RCMP officers maintain a checkpoint on a road Portapique, N.S. on Wednesday, April 22, 2021.

Andrew Vaughan/The Canadian Press

Family of volunteer firefighter Corrie Ellison, who was among those killed Saturday night, wondered whether an emergency alert could have saved lives. They’re still looking for answers.

“We don’t really know a whole lot about what happened,” said Ellison’s aunt, Doris Ellison. “This has been an awful shock to the family.”

Police, meanwhile, are trying to piece together the connection between the victims, some of whom knew the killer, and some who appeared to have no connection at all. Among the victims are Lisa McCully, a school teacher, who rented a cottage from him on an adjacent property in Portapique. She was one of 13 neighbours killed in the area immediately surrounding the gunman’s home, as he lit houses on fire and shot people outside.

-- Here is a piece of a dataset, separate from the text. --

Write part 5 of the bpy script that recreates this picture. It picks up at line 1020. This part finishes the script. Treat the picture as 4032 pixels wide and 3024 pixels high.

In some cases, the gunman drove significant distances to find his victims. Shawn McLeod, a former hunting buddy, was killed along with his wife, Alanna Jenkins, at their house in Wentworth, more than 50 kilometres from the killer’s home in Portapique. Their neighbour, Tom Bagley, was killed when he ran over to help Sunday morning.

Gina Goulet, a fellow denturist, was killed at her bungalow in the countryside outside Shubenacadie, more than 75 kms away from Portapique. It was also in Shubenacadie that the killer was in a shootout with the RCMP – a violent exchange that left Constable Heidi Stevenson dead and another Mountie injured. He wasn’t stopped until he reached Enfield, about half an hour north of Halifax, where two officers shot him dead.

Other shootings appeared to be completely random, including Lillian Hyslop, shot while walking her dog, a father named Joey Webber, out Sunday morning to get some furnace oil, and three people pulled over at the side of the road.

Cyndi Starratt is one of the few people who live on Portapique Beach Road who survived. She was in Truro at her daughter’s house that night, and said she’s lucky to be alive.

“I’d like to think he wouldn’t have hurt us,” she said. “But I can’t put myself inside his head. They were all good folks that he killed.”